En un mois, des centaines de vidéos et des milliers de photos ont ainsi été mises en ligne. La plupart se retrouvent, à un moment ou à autre, sur le groupe “In Salah Sun & power”, véritable caisse de résonnance du mouvement avec plus de 18.000 fans. Chaque jour, des centaines de nouveaux messages sont publiés et leur nombre explose au moment d’événements particuliers tels que la visite du ministre de l’Energie, Youcef Yousfi, la venue du Directeur général de la sûreté nationale (DGSN), général-major Abdelghani Hamel à In Salah, l’intervention télévisée du Premier ministre Abdelmalek Sellal ou les annonces d’Abdelaziz Bouteflika, en Conseil des ministres restreint.

S’informer

L’Internet mobile 3G et l’ADSL ont démultiplié l’écho de cette mobilisation citoyenne sans précédent en Algérie. Le Web a joué un rôle considérable dans la prise de conscience anti-schiste des habitants du Sud devenus manifestants et militants au fur et à mesure de leur lecture et échanges d’idées sur la Toile. “Le jour où j’ai entendu parlé des premiers forages expérimentaux dans la région, quatre mois environ avant le lancement du mouvement, début janvier, je suis entré en contact avec des ingénieurs de Hassi Messaoud qui m’ont envoyé beaucoup de documents sur le sujet montrant les dangers du gaz de schiste”, témoigne Ahmed Belkou, un des jeunes “Indignés” de la Place Somod, ingénieur de son métier et rappeur du groupe Desert Boys à ses heures libres.
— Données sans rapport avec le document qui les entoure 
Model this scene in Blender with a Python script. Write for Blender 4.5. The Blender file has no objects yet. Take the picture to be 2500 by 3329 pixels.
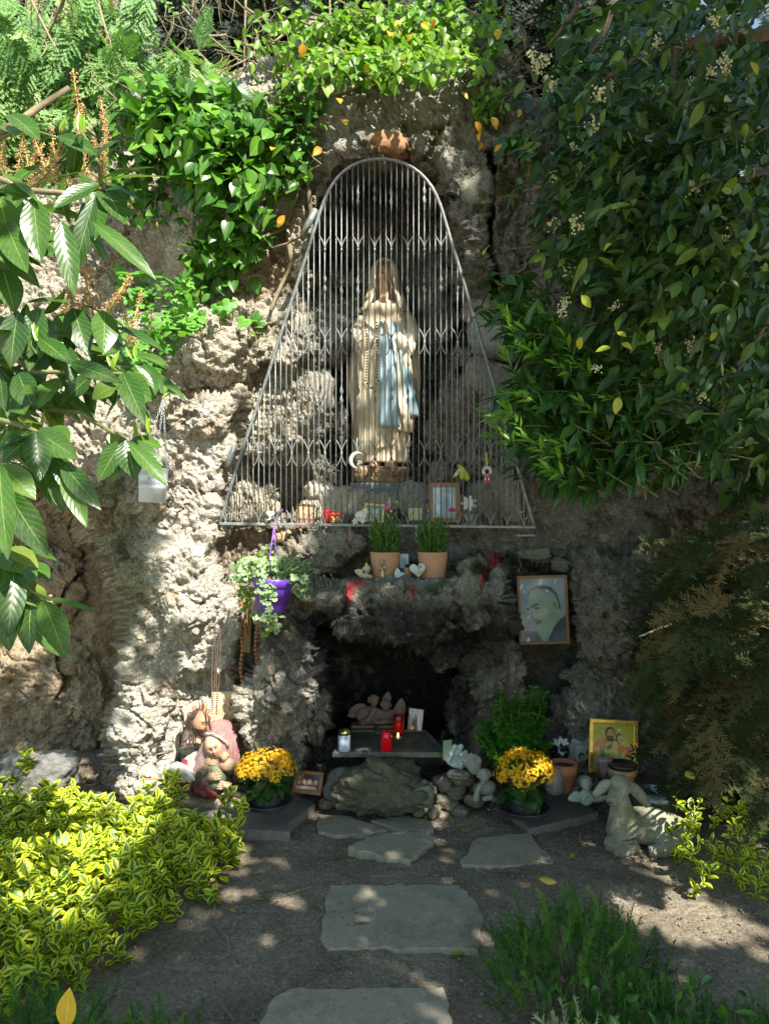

Comme Ahmed, nombreux sont les manifestants du Sud à avoir fait leurs armes sur la Toile. Fatiha Touni, professeur d’anglais au lycée d’In Salah, épluche ainsi toutes les vidéos sur le sujet depuis le 3 janvier. “Les mêmes professeurs, en 2012, disaient que le gaz de schiste est dangereux, et maintenant ils disent qu’il n’y a aucun risque. Comment voulez-vous que je les crois ? Ça me fait rire. Même un enfant peut comprendre que notre gouvernement nous cache quelque chose”, pointe la jeune femme de 36 ans dans un français parfait.

Contrairement aux apparences, ce mouvement n’est pas né du jour au lendemain, rappelle Mohamed Kasmi, membre fondateur du Comité national pour la défense des droits des chômeurs, (CNDDC), dans un entretien au site d’information en ligne Impact 24. “Nous avons suivi, étape par étape, cette histoire de gaz de schiste. Depuis le premier jour où son exploitation a été évoquée en Conseil des ministres jusqu’à l’adoption de la loi sur les hydrocarbures en 2013”. Et si le mouvement est entré dans une phase de protestation, c’est que les autorités sont passées à l’acte avec un premier forage expérimental dans le puits d’Ahnet, situé à une trentaine de kilomètres d’In Salah, souligne le militant. “Les gens du Sud sont sages, mais ils ne sont pas dupes”.